Исходя из учения о единстве макро- и микрокосма сложилась и этрусская концепция хода истории. Согласно libri fatales, человеческая жизнь разворачивается в двенадцати семилетиях, hеbdоmаdеs; перешагнув рубеж двенадцатого, люди "утрачивают свой дух", и боги больше не подают им никаких знаков.[241] Народы и государства — Этрурия и Рим, — тоже имеют возрастной предел, ограниченный теми же космическими законами. За эту веру в строгий космический и экзистенциальный детерминизм многие считали этрусков пессимистами. Однако это — архаическая концепция, разделявшаяся многими традиционными обществами: человек неразрывно связан с главными ритмами Творения, так как любое существование — космическое, историческое, человеческое ~ повторяет, каждое в своем плане, образцовую модель, проявляющуюся в виде циклической траектории Жизни.

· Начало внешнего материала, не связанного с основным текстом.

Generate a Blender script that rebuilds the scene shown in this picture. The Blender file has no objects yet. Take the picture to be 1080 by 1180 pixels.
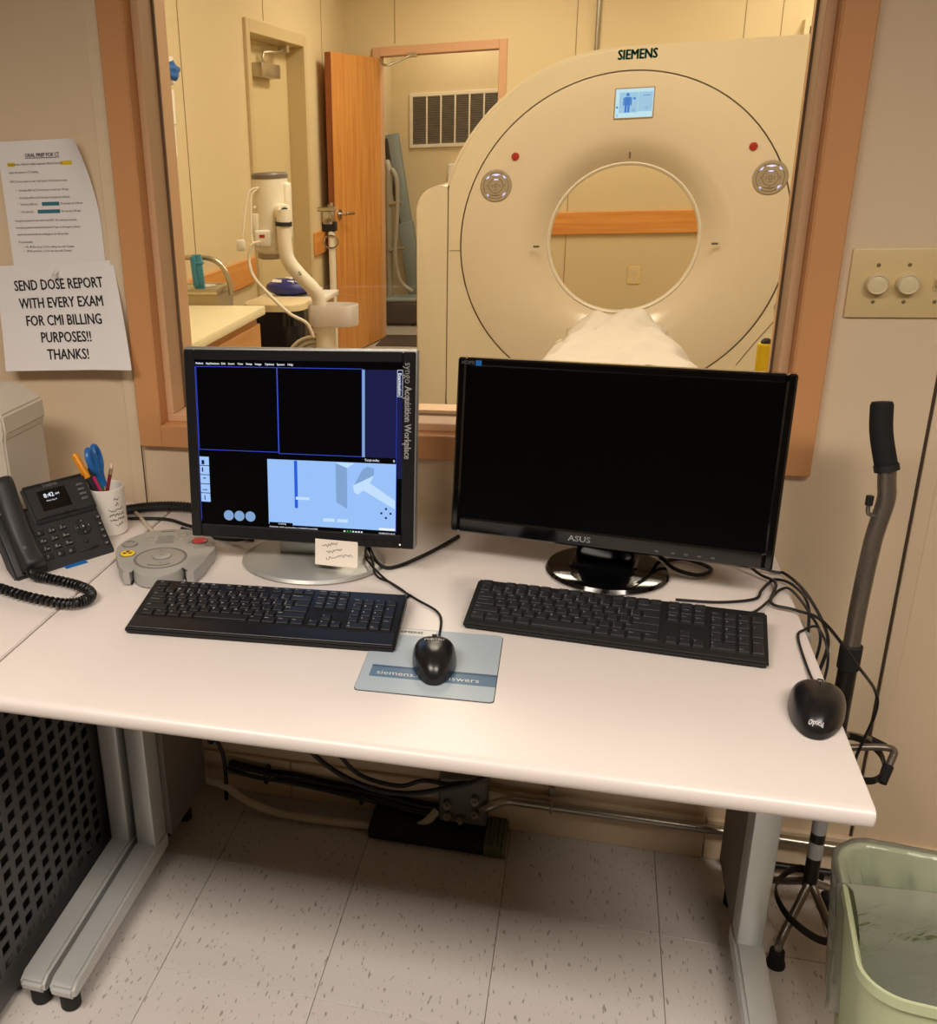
import bpy, bmesh, math, random
from mathutils import Vector, Matrix

SC = bpy.context.scene
COL = SC.collection
R = math.radians
random.seed(7)

# ------------------------------------------------------------------ camera
cam = bpy.data.cameras.new('camera')
cam.sensor_fit = 'HORIZONTAL'
cam.sensor_width = 36.0
cam.lens = 1128.8 / 1080 * 36.0
cam.shift_x = (540 - 347.9) / 1080
cam.shift_y = (591.5 - 590) / 1080
cam.clip_start = 0.02
camo = bpy.data.objects.new('camera', cam)
COL.objects.link(camo)
camo.matrix_world = (Matrix.Translation((0.1088, -1.8631, 1.4613)) @ Matrix.Rotation(0.29686, 4, 'Z')
                     @ Matrix.Rotation(1.21038, 4, 'X') @ Matrix.Rotation(-0.043767, 4, 'Z'))
SC.camera = camo

# ------------------------------------------------------------------ world
w = bpy.data.worlds.new('world')
w.use_nodes = True
w.node_tree.nodes['Background'].inputs[0].default_value = (1.0, 0.85, 0.66, 1)
w.node_tree.nodes['Background'].inputs[1].default_value = 0.05
SC.world = w

# ------------------------------------------------------------------ ceiling lamps (area lights just under the troffers)
WARM = (1.0, 0.90, 0.82)
WARMER = (1.0, 0.885, 0.755)


def area(name, loc, sx, sy, power, col, spread=180):
    l = bpy.data.lights.new(name, 'AREA')
    l.shape = 'RECTANGLE'
    l.size, l.size_y = sx, sy
    l.energy = power
    l.color = col
    l.spread = R(spread)
    o = bpy.data.objects.new(name, l)
    COL.objects.link(o)
    o.location = loc
    return o


CTRL = [(-0.8, -1.95), (0.9, -1.95)]
SCAN = [(-0.5, 1.7), (0.9, 1.7), (-0.6, 4.4), (1.4, 4.6)]
for x, y in CTRL:
    area('control_room_lamp', (x, y, 2.425), 1.15, 0.5, 23, WARM, 150)
for x, y in SCAN:
    area('scanner_room_lamp', (x, y, 2.675), 0.55, 1.15, 20.5, WARMER)
area('hall_lamp', (-0.9, 6.3, 2.57), 0.5, 0.5, 10, WARMER)

# ------------------------------------------------------------------ exposure
SC.view_settings.view_transform = 'Standard'
SC.view_settings.look = 'None'
SC.view_settings.gamma = 1.0
SC.view_settings.use_curve_mapping = False
SC.view_settings.exposure = 0.36

# ------------------------------------------------------------------ helpers


def lin(c):
    c = c / 255.0
    return c / 12.92 if c <= 0.04045 else ((c + 0.055) / 1.055) ** 2.4


def rgb(r, g, b):
    return (lin(r), lin(g), lin(b), 1.0)


MATS = {}


def mat(name, col, rough=0.5, metal=0.0, noise=None, bump=None, spec=0.5, coat=0.0, emit=None, strength=1.0, scale3=(1, 1, 1), col2=None):
    """noise = (scale, amount): darkens/lightens the base; bump = (scale, strength, distance)."""
    m = bpy.data.materials.new(name)
    m.use_nodes = True
    nt = m.node_tree
    b = nt.nodes['Principled BSDF']
    c = rgb(*col)
    b.inputs['Base Color'].default_value = c
    b.inputs['Roughness'].default_value = rough
    b.inputs['Metallic'].default_value = metal
    b.inputs['Specular IOR Level'].default_value = spec
    b.inputs['Coat Weight'].default_value = coat
    b.inputs['Coat Roughness'].default_value = 0.1
    if noise or bump:
        tc = nt.nodes.new('ShaderNodeTexCoord')
        mp = nt.nodes.new('ShaderNodeMapping')
        mp.inputs['Scale'].default_value = scale3
        nt.links.new(tc.outputs['Object'], mp.inputs['Vector'])
    if noise:
        n = nt.nodes.new('ShaderNodeTexNoise')
        n.inputs['Scale'].default_value = noise[0]
        n.inputs['Detail'].default_value = 4
        nt.links.new(mp.outputs[0], n.inputs['Vector'])
        mx = nt.nodes.new('ShaderNodeMix')
        mx.data_type = 'RGBA'
        nt.links.new(n.outputs['Fac'], mx.inputs['Factor'])
        a = noise[1]
        d = rgb(*col2) if col2 else tuple(v * (1 - a) for v in c[:3]) + (1,)
        mx.inputs['A'].default_value = d
        mx.inputs['B'].default_value = tuple(min(1, v * (1 + a)) for v in c[:3]) + (1,)
        nt.links.new(mx.outputs['Result'], b.inputs['Base Color'])
    if bump:
        n = nt.nodes.new('ShaderNodeTexNoise')
        n.inputs['Scale'].default_value = bump[0]
        n.inputs['Detail'].default_value = 3
        nt.links.new(mp.outputs[0], n.inputs['Vector'])
        bp = nt.nodes.new('ShaderNodeBump')
        bp.inputs['Strength'].default_value = bump[1]
        bp.inputs['Distance'].default_value = bump[2]
        nt.links.new(n.outputs['Fac'], bp.inputs['Height'])
        nt.links.new(bp.outputs[0], b.inputs['Normal'])
    if emit:
        b.inputs['Emission Color'].default_value = rgb(*emit)
        b.inputs['Emission Strength'].default_value = strength
    MATS[name] = m
    return m


def wood(name, c1, c2, along, rough=0.4):
    """grain stretched along one axis (0 x, 1 y, 2 z)"""
    m = bpy.data.materials.new(name)
    m.use_nodes = True
    nt = m.node_tree
    b = nt.nodes['Principled BSDF']
    tc = nt.nodes.new('ShaderNodeTexCoord')
    mp = nt.nodes.new('ShaderNodeMapping')
    s = [14, 14, 14]
    s[along] = 0.9
    mp.inputs['Scale'].default_value = s
    n = nt.nodes.new('ShaderNodeTexNoise')
    n.inputs['Scale'].default_value = 2.2
    n.inputs['Detail'].default_value = 6
    n.inputs['Distortion'].default_value = 0.6
    cr = nt.nodes.new('ShaderNodeValToRGB')
    cr.color_ramp.elements[0].position = 0.32
    cr.color_ramp.elements[0].color = rgb(*c2)
    cr.color_ramp.elements[1].position = 0.68
    cr.color_ramp.elements[1].color = rgb(*c1)
    nt.links.new(tc.outputs['Object'], mp.inputs['Vector'])
    nt.links.new(mp.outputs[0], n.inputs['Vector'])
    nt.links.new(n.outputs['Fac'], cr.inputs['Fac'])
    nt.links.new(cr.outputs['Color'], b.inputs['Base Color'])
    b.inputs['Roughness'].default_value = rough
    MATS[name] = m
    return m


def glow(name, col, strength):
    m = bpy.data.materials.new(name)
    m.use_nodes = True
    b = m.node_tree.nodes['Principled BSDF']
    b.inputs['Base Color'].default_value = (0.01, 0.01, 0.01, 1)
    b.inputs['Roughness'].default_value = 0.4
    b.inputs['Specular IOR Level'].default_value = 0.12
    b.inputs['Emission Color'].default_value = rgb(*col)
    b.inputs['Emission Strength'].default_value = strength
    MATS[name] = m
    return m


def clear(name, tint, clear_amount, rough, gloss):
    """thin clear sheet: transparent body with a fresnel gloss, plus some diffuse haze for plastics"""
    m = bpy.data.materials.new(name)
    m.use_nodes = True
    nt = m.node_tree
    nt.nodes.remove(nt.nodes['Principled BSDF'])
    out = nt.nodes['Material Output']
    tr = nt.nodes.new('ShaderNodeBsdfTransparent')
    tr.inputs[0].default_value = rgb(*tint)
    gl = nt.nodes.new('ShaderNodeBsdfGlossy')
    gl.inputs['Roughness'].default_value = rough
    fr = nt.nodes.new('ShaderNodeFresnel')
    fr.inputs['IOR'].default_value = gloss
    base = tr
    if clear_amount < 1:
        df = nt.nodes.new('ShaderNodeBsdfDiffuse')
        df.inputs[0].default_value = rgb(*tint)
        tl = nt.nodes.new('ShaderNodeBsdfTranslucent')
        tl.inputs[0].default_value = rgb(*tint)
        ad = nt.nodes.new('ShaderNodeMixShader')
        ad.inputs[0].default_value = 0.5
        nt.links.new(df.outputs[0], ad.inputs[1])
        nt.links.new(tl.outputs[0], ad.inputs[2])
        mx = nt.nodes.new('ShaderNodeMixShader')
        mx.inputs[0].default_value = clear_amount
        nt.links.new(ad.outputs[0], mx.inputs[1])
        nt.links.new(tr.outputs[0], mx.inputs[2])
        base = mx
        tc = nt.nodes.new('ShaderNodeTexCoord')
        n = nt.nodes.new('ShaderNodeTexNoise')
        n.inputs['Scale'].default_value = 14
        n.inputs['Detail'].default_value = 3
        n.inputs['Distortion'].default_value = 1.5
        bp = nt.nodes.new('ShaderNodeBump')
        bp.inputs['Strength'].default_value = 0.2
        bp.inputs['Distance'].default_value = 0.02
        nt.links.new(tc.outputs['Object'], n.inputs['Vector'])
        nt.links.new(n.outputs['Fac'], bp.inputs['Height'])
        nt.links.new(bp.outputs[0], gl.inputs['Normal'])
        nt.links.new(bp.outputs[0], fr.inputs['Normal'])
    m2 = nt.nodes.new('ShaderNodeMixShader')
    nt.links.new(fr.outputs[0], m2.inputs[0])
    nt.links.new(base.outputs[0], m2.inputs[1])
    nt.links.new(gl.outputs[0], m2.inputs[2])
    nt.links.new(m2.outputs[0], out.inputs['Surface'])
    MATS[name] = m
    return m


T3 = Matrix.Translation
RX = lambda a: Matrix.Rotation(R(a), 4, 'X')
RY = lambda a: Matrix.Rotation(R(a), 4, 'Y')
RZ = lambda a: Matrix.Rotation(R(a), 4, 'Z')
ID = Matrix.Identity(4)


def catmull(pts, n=8, closed=False):
    pts = [Vector(p) for p in pts]
    if len(pts) < 3:
        return pts
    out = []
    L = len(pts)
    rng = range(L) if closed else range(L - 1)
    for i in rng:
        p0 = pts[(i - 1) % L] if closed or i > 0 else pts[0]
        p1 = pts[i]
        p2 = pts[(i + 1) % L]
        p3 = pts[(i + 2) % L] if closed or i + 2 < L else pts[-1]
        for k in range(n):
            t = k / n
            out.append(0.5 * ((2 * p1) + (-p0 + p2) * t + (2 * p0 - 5 * p1 + 4 * p2 - p3) * t * t
                              + (-p0 + 3 * p1 - 3 * p2 + p3) * t ** 3))
    if not closed:
        out.append(pts[-1])
    return out


_TXT = {}


def text_geo(s, bold=0.0):
    k = (s, bold)
    if k not in _TXT:
        c = bpy.data.curves.new('text', 'FONT')
        c.body = s
        c.size = 1.0
        c.offset = bold
        c.resolution_u = 2
        c.align_x = 'CENTER'
        c.align_y = 'CENTER'
        o = bpy.data.objects.new('text', c)
        m = o.to_mesh()
        _TXT[k] = ([v.co.copy() for v in m.vertices], [tuple(p.vertices) for p in m.polygons])
        o.to_mesh_clear()
        bpy.data.objects.remove(o)
        bpy.data.curves.remove(c)
    return _TXT[k]


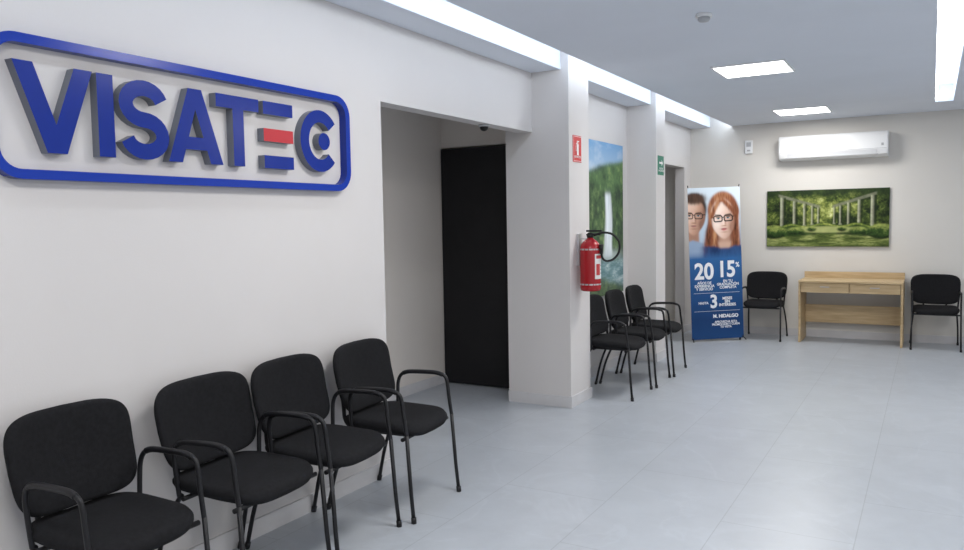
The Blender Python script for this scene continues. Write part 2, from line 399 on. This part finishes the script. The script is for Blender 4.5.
def ringframe(bm,o,i,ya,yb,mf=0,ms=0):
    A=[[bm.verts.new((x,y,z)) for x,z in q] for q,y in ((o,ya),(i,ya),(i,yb),(o,yb))]
    n=len(o)
    for a_,b_,mi in ((0,1,mf),(1,2,ms),(2,3,ms),(3,0,ms)):
        for k in range(n):
            f=bm.faces.new((A[a_][k],A[a_][(k+1)%n],A[b_][(k+1)%n],A[b_][k])); f.material_index=mi
b=bmesh.new(); ringframe(b,rr(1.495,3.42,1.68,2.195,.11),rr(1.530,3.385,1.715,2.160,.075),-.045,0,0,1)
obj('sign_frame',b,[M['blue2'],M['blue']],sg)

# ---------------------------------------------------------------- extinguisher
ex=empty('fire_extinguisher',(-2.375,5.86,.93),pi/2,'red fire extinguisher with black hose hanging on pillar','fire extinguisher')
b=bmesh.new(); lathe(b,[(.06,0),(.078,.006),(.083,.025),(.083,.34),(.076,.375),(.05,.405),(.028,.42),(.024,.43)]); obj('tank',b,M['red'],ex)
b=bmesh.new(); n=16
def wrap(b,a0,a1,z0,z1,rad,mi=0):
    va=[[b.verts.new((rad*math.sin(a),-rad*math.cos(a),z)) for a in [a0+(a1-a0)*k/n for k in range(n+1)]] for z in (z0,z1)]
    for k in range(n):
        f=b.faces.new((va[0][k],va[0][k+1],va[1][k+1],va[1][k])); f.material_index=mi
wrap(b,-.75,.75,.10,.30,.0838); wrap(b,-.6,.6,.262,.288,.0842,1); wrap(b,-.6,-.1,.13,.22,.0842,1); wrap(b,.0,.6,.14,.15,.0842,2); wrap(b,.0,.6,.17,.18,.0842,2); wrap(b,.0,.6,.2,.21,.0842,2)
obj('tank_label',b,[flat('label_white',(.75,.74,.72)),flat('label_red',(.5,.04,.04)),flat('label_grey',(.2,.2,.22))],ex)
for z in (.05,.33):
    b=bmesh.new(); wrap(b,-pi,pi,z,z+.012,.0842); obj('strap',b,M['alu'],ex)
b=bmesh.new(); lathe(b,[(.022,.425),(.026,.43),(.026,.46),(.018,.47)]); box(b,-.012,.012,-.10,.03,.475,.49); box(b,-.012,.012,-.09,.03,.448,.458); tube(b,[(.02,-.02,.45),(.035,-.04,.452)],.012); lathe(b,[(.018,.44),(.018,.45)],cx=-.03); obj('valve',b,M['cap'],ex)
b=bmesh.new(); hp=[(.025,-.03,.452),(.055,-.09,.468),(.09,-.155,.452),(.115,-.20,.39),(.11,-.20,.31),(.085,-.165,.255),(.05,-.12,.24),(.01,-.10,.265),(-.01,-.098,.31)]
tube(b,smooth_path(hp,7),.009,10); tube(b,[(-.008,-.098,.30),(-.016,-.098,.375)],.013,12,r2=.018); obj('hose',b,M['cap'],ex)
b=bmesh.new(); box(b,-.03,.03,.083,.105,.2,.46); box(b,-.02,.02,.02,.09,.415,.425); obj('wall_bracket',b,M['alu'],ex)

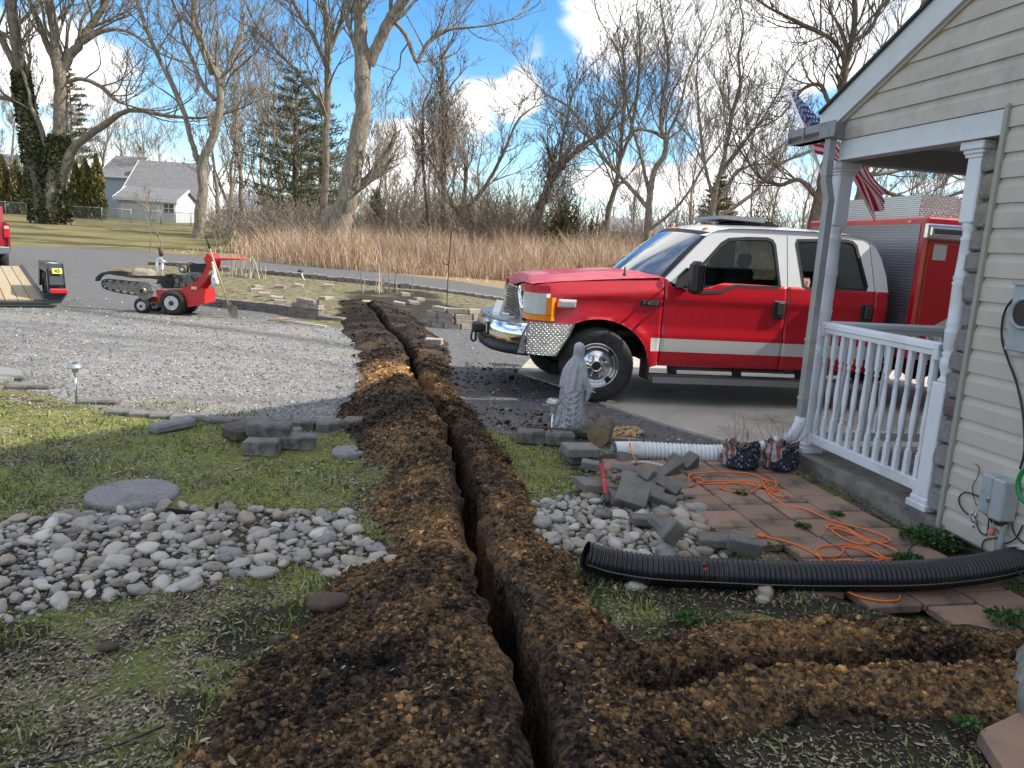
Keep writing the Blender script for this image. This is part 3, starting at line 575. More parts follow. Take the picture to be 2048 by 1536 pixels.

Очень трудно реконструировать верования этрусков о смерти и посмертном существовании. С IV в. на надгробиях стали изображать картины ада, не похожие на те, что изображали греки, но вдохновляемые именно ими. Это смерть-путешествие на лошади или в колеснице; предстояние усопшего группе людей в другом мире, возможно, предков; пир в ожидании прибытия покойного во главе с Аидом и Персефоной, которые здесь называются по-другому — Аита и Ферситиция.[242] Здесь же представлена демонология, не имеющая греческих параллелей. Главный герой, Харун, несмотря на его греческое имя, имеет исконно этрусское происхождение. "Его нос крючком напоминает хищную птицу, уши у него — как у лошади, зубы словно лязгают в жестоком оскале — так и видишь на памятнике зверя в боевой стойке".[243] Схватив свою жертву, Харун сопровождает ее в путешествие в Царство мертвых, у входа в которое — судя по сценам на стенах склепа, — его миссия проводника завершается, и усопший вступает в предвещающую ему радость загробную жизнь.